╭─ DATA EXTRACT

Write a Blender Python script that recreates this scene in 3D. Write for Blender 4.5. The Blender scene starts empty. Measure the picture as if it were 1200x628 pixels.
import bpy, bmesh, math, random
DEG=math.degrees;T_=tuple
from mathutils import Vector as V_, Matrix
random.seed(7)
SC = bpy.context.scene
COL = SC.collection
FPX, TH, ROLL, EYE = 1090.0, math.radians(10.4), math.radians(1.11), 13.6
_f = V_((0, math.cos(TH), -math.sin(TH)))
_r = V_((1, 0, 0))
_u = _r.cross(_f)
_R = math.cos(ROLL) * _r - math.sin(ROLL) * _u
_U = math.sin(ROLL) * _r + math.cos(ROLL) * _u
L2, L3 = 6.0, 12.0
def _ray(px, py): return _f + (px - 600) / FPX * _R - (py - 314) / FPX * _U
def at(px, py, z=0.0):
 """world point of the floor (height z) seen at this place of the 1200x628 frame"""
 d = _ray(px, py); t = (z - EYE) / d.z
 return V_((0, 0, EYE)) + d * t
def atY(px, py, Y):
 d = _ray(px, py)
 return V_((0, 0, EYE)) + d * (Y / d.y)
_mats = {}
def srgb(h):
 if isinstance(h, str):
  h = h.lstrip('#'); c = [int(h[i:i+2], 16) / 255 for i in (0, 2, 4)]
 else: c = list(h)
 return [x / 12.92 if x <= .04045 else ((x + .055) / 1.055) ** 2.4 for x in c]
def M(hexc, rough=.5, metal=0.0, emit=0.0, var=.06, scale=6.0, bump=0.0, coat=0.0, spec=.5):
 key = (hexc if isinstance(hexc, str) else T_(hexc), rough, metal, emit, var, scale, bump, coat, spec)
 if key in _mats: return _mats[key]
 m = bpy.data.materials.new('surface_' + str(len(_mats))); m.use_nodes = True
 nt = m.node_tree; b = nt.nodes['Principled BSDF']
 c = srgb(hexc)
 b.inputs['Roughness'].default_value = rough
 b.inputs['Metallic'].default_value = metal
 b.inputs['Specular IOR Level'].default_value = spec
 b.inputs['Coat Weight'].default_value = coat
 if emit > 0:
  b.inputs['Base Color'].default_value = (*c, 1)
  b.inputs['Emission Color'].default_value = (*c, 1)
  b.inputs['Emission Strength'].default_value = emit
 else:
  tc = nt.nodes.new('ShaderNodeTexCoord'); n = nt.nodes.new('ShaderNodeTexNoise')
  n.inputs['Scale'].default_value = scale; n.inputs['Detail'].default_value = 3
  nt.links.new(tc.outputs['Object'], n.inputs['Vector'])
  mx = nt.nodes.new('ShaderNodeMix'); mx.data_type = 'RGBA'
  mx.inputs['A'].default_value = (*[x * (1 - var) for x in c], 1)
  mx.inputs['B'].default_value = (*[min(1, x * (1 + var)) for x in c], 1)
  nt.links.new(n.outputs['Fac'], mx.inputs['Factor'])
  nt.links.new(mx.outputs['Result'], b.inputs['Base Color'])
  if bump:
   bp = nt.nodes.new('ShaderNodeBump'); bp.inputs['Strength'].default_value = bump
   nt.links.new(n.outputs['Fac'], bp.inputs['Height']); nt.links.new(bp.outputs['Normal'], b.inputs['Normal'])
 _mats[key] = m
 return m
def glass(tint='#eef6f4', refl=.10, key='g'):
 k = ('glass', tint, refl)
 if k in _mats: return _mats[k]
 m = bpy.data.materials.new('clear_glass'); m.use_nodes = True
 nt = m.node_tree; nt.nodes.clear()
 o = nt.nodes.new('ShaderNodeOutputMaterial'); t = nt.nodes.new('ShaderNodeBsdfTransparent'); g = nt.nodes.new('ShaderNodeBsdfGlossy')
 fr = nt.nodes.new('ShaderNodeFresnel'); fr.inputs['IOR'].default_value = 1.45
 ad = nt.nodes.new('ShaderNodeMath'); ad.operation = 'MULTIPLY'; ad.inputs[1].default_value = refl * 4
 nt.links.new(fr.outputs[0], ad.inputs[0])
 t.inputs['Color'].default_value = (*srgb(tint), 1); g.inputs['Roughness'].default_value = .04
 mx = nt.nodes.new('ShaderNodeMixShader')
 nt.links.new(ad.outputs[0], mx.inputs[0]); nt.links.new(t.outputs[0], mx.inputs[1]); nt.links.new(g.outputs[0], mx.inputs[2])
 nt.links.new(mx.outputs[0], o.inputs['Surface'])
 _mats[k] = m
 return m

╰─

THE EXERCISE
Copy down the material exactly as written.

TASK SOLUTION
Write a Blender Python script that recreates this scene in 3D. Write for Blender 4.5. The Blender scene starts empty. Measure the picture as if it were 1200x628 pixels.
import bpy, bmesh, math, random
DEG=math.degrees;T_=tuple
from mathutils import Vector as V_, Matrix
random.seed(7)
SC = bpy.context.scene
COL = SC.collection
FPX, TH, ROLL, EYE = 1090.0, math.radians(10.4), math.radians(1.11), 13.6
_f = V_((0, math.cos(TH), -math.sin(TH)))
_r = V_((1, 0, 0))
_u = _r.cross(_f)
_R = math.cos(ROLL) * _r - math.sin(ROLL) * _u
_U = math.sin(ROLL) * _r + math.cos(ROLL) * _u
L2, L3 = 6.0, 12.0
def _ray(px, py): return _f + (px - 600) / FPX * _R - (py - 314) / FPX * _U
def at(px, py, z=0.0):
 """world point of the floor (height z) seen at this place of the 1200x628 frame"""
 d = _ray(px, py); t = (z - EYE) / d.z
 return V_((0, 0, EYE)) + d * t
def atY(px, py, Y):
 d = _ray(px, py)
 return V_((0, 0, EYE)) + d * (Y / d.y)
_mats = {}
def srgb(h):
 if isinstance(h, str):
  h = h.lstrip('#'); c = [int(h[i:i+2], 16) / 255 for i in (0, 2, 4)]
 else: c = list(h)
 return [x / 12.92 if x <= .04045 else ((x + .055) / 1.055) ** 2.4 for x in c]
def M(hexc, rough=.5, metal=0.0, emit=0.0, var=.06, scale=6.0, bump=0.0, coat=0.0, spec=.5):
 key = (hexc if isinstance(hexc, str) else T_(hexc), rough, metal, emit, var, scale, bump, coat, spec)
 if key in _mats: return _mats[key]
 m = bpy.data.materials.new('surface_' + str(len(_mats))); m.use_nodes = True
 nt = m.node_tree; b = nt.nodes['Principled BSDF']
 c = srgb(hexc)
 b.inputs['Roughness'].default_value = rough
 b.inputs['Metallic'].default_value = metal
 b.inputs['Specular IOR Level'].default_value = spec
 b.inputs['Coat Weight'].default_value = coat
 if emit > 0:
  b.inputs['Base Color'].default_value = (*c, 1)
  b.inputs['Emission Color'].default_value = (*c, 1)
  b.inputs['Emission Strength'].default_value = emit
 else:
  tc = nt.nodes.new('ShaderNodeTexCoord'); n = nt.nodes.new('ShaderNodeTexNoise')
  n.inputs['Scale'].default_value = scale; n.inputs['Detail'].default_value = 3
  nt.links.new(tc.outputs['Object'], n.inputs['Vector'])
  mx = nt.nodes.new('ShaderNodeMix'); mx.data_type = 'RGBA'
  mx.inputs['A'].default_value = (*[x * (1 - var) for x in c], 1)
  mx.inputs['B'].default_value = (*[min(1, x * (1 + var)) for x in c], 1)
  nt.links.new(n.outputs['Fac'], mx.inputs['Factor'])
  nt.links.new(mx.outputs['Result'], b.inputs['Base Color'])
  if bump:
   bp = nt.nodes.new('ShaderNodeBump'); bp.inputs['Strength'].default_value = bump
   nt.links.new(n.outputs['Fac'], bp.inputs['Height']); nt.links.new(bp.outputs['Normal'], b.inputs['Normal'])
 _mats[key] = m
 return m
def glass(tint='#eef6f4', refl=.10, key='g'):
 k = ('glass', tint, refl)
 if k in _mats: return _mats[k]
 m = bpy.data.materials.new('clear_glass'); m.use_nodes = True
 nt = m.node_tree; nt.nodes.clear()
 o = nt.nodes.new('ShaderNodeOutputMaterial'); t = nt.nodes.new('ShaderNodeBsdfTransparent'); g = nt.nodes.new('ShaderNodeBsdfGlossy')
 fr = nt.nodes.new('ShaderNodeFresnel'); fr.inputs['IOR'].default_value = 1.45
 ad = nt.nodes.new('ShaderNodeMath'); ad.operation = 'MULTIPLY'; ad.inputs[1].default_value = refl * 4
 nt.links.new(fr.outputs[0], ad.inputs[0])
 t.inputs['Color'].default_value = (*srgb(tint), 1); g.inputs['Roughness'].default_value = .04
 mx = nt.nodes.new('ShaderNodeMixShader')
 nt.links.new(ad.outputs[0], mx.inputs[0]); nt.links.new(t.outputs[0], mx.inputs[1]); nt.links.new(g.outputs[0], mx.inputs[2])
 nt.links.new(mx.outputs[0], o.inputs['Surface'])
 _mats[k] = m
 return m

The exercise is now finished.